John and Alan Lomax - Pilgrims and Ballad Hunters


I've just come back from a pilgrimage the IASPM-UK and Ireland 2012 conference in Salford. The theme of the conference was "imagining communities musically" and issues of place, location, myth and pilgrimage were in the air, from Barney Hoskins' keynote to Dr Les Roberts' paper about music and magic.

In a sense, the first blues pilgrim was not necessarily the first person to take a field recorder to document a black performer in situ. According to Paul Oliver that was Ralph Peer, who recorded Lucille Bogan of Atlanta in the summer of 1923 for Okeh Records. The blues eventually became less a genre than a paradigm, idiom and filial line. Ideologically, it required troubled male performers and recordings supposedly unadulterated by commerce to evoke an ethnographic encounter that would be counted as authentic folk blues. As a vaudeville singer, Bogan never made the cut. Pioneer status was instead accorded to John Lomax, the bank worker / academic who went to record Leadbelly in Angola State Penitentiary ten years later. John was often joined by his son Alan on such trips. Beyond Alan's own books and John Szwed's biography, this online resource does well to document his career.

John and Alan Lomax are often celebrated as the first pilgrims who went down to the Delta to see what they could find. They were understood as "ballad hunters," as if a folk ballad was a living, thriving, breathing, self contained, natural thing - a rare species rather than a living cultural network. As we join them on their exciting trail, they act as privileged collectors and tourists, avatars whose fandom valorizes our interest in the blues music they eventually helped to commodify.

The rich seam that the Lomax's mined, of course, was not necessarily black labour so much as the hypothesized social distance between "primitive" and "modern" subjects (the authentic black blues musician in inauthentic white blues lover).

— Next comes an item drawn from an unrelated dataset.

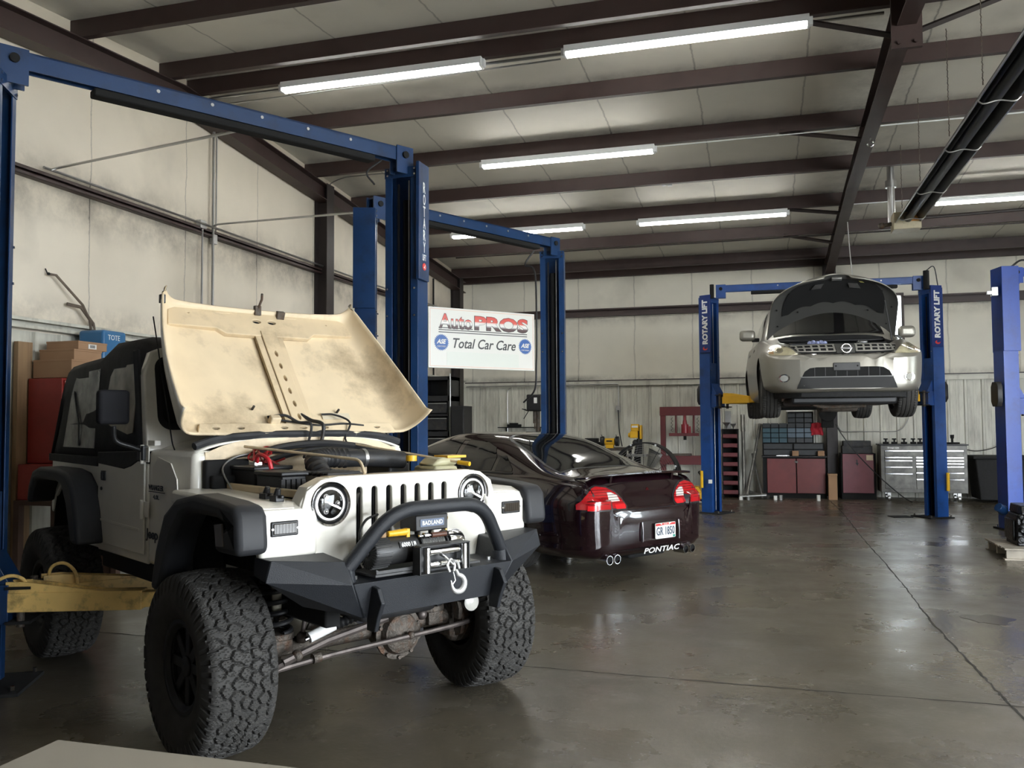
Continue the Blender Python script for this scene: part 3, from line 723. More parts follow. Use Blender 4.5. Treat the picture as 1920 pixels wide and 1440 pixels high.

Field recording became a ritual: a modernist incantation, a drawing of the great social divide across which only soul music, healing magic and social empathy could leap. By saying this I do not wish to suggest that they were any more exploitative or racist than the society to which they belonged. In different ways, both father and son were more interesting than that. They lived through complex times and championed vernacular creativity in the face of its wider dismissal. Alan's left-leaning sensibilities later connected him to the centre of the folk revival, and allowed folk songs to be preserved as a valid part of America's rich geographic and musical tapestry. John and Alan Lomax also used the social framework of folk promote local equality (through patronage and endorsement).

After those early trips, many others - both musicians and ordinary blues fans - have gone down to the Delta. Pilgrimage has become a kind of touristic consummation of fan identity. We still don't know enough about that connection between fandom and tourism, and about how it locates us historically and affectively as modern subjects. But we do know that it does. After all, our obsession with going down to the Delta is about using music to demarcate and heal the supposedly alienated, isolated, inauthentic, soulless, affluent white world that we come from. It isn't about what is actually there in Clarksdale or Greenwood.